Near the Kenya-Sudan border, a team of international health program evaluators are abducted and force marched under a desert moon. Their pasts and presents — and those of their abductors — unravel before them. An orphan named Money is one of 66 too hungry to sleep. A rich public health doctor is gradually losing his points of attachment. A driver tastes the river of wealth through the vehicles he’s provided. Some escape; others are recaptured; a few are held at ransom. All are lured into schemes that often lead to unexpected results. Because of Nothing at All is a story of choices, identity, and wealth, its richly drawn characters pitched into isolated and desperate circumstances. Born from the underbelly of the modern era of internationalism, Sunga’s vividly compelling novel depicts the inequities of a world gone awry, where the lines between madness and sanity, between justice and injustice, are blurred, if not erased.
What a gorgeous, tense and provocative novel. There are some humans in this book that will make you think about the complicated nature of good and evil. Are people really bad, or is it the political systems and economics of the world that force people to choose a side. But again, the good guys aren't always so, and the bad guys, more often than not, are not bad. This novel is filled with complex multi-dimensional characters and I loved it!
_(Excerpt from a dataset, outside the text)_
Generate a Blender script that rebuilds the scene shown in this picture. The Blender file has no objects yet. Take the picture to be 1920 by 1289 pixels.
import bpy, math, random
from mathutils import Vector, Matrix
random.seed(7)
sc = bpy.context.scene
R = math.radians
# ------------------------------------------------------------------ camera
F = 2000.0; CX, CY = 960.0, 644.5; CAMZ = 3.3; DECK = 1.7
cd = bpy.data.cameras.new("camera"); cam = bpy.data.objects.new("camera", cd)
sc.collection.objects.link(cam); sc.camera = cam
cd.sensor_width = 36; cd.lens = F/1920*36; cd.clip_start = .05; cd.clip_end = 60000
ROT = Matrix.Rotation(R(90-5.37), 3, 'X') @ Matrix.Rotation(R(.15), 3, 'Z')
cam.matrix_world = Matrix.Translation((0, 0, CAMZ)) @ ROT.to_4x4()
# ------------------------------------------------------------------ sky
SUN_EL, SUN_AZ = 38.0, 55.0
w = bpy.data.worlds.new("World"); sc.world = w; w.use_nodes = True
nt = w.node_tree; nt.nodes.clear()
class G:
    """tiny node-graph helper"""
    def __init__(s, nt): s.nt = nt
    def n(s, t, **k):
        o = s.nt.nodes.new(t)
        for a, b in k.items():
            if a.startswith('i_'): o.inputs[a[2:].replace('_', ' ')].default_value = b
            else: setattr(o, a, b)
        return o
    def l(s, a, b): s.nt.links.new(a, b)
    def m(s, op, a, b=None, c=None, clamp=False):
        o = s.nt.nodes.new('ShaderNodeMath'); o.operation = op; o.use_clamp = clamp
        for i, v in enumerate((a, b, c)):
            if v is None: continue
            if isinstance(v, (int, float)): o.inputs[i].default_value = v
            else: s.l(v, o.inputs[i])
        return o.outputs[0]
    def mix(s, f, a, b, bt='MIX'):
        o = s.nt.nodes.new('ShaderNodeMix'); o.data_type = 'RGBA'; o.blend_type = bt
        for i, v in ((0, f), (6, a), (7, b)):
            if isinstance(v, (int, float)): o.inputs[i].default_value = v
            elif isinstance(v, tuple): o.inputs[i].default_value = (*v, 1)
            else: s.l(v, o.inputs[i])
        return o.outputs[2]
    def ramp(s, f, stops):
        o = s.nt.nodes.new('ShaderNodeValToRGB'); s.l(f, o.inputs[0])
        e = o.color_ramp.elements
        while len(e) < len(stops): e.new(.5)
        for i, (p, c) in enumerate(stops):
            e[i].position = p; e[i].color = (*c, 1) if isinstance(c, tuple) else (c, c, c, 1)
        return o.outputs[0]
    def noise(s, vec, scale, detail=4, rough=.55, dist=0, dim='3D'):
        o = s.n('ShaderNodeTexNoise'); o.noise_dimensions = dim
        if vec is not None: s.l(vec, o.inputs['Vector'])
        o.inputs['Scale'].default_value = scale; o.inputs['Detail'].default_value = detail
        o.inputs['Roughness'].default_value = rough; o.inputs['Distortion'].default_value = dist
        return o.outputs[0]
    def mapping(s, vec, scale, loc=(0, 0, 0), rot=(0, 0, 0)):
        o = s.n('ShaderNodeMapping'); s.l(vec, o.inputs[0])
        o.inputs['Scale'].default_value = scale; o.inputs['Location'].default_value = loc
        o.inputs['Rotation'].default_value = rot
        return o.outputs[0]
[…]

Because of Nothing At All takes the reader to Africa, along with a couple of global health consultants, a Somalian woman, a driver, and a few of those bad guys I mention above. The three outsiders are abducted, but things don't flow the way a reader might expect and even the most villainous character in the novel will have you wondering.
If you like tense abduction stories with a very strong whiff of capitalism-criticism, you'll love this novel.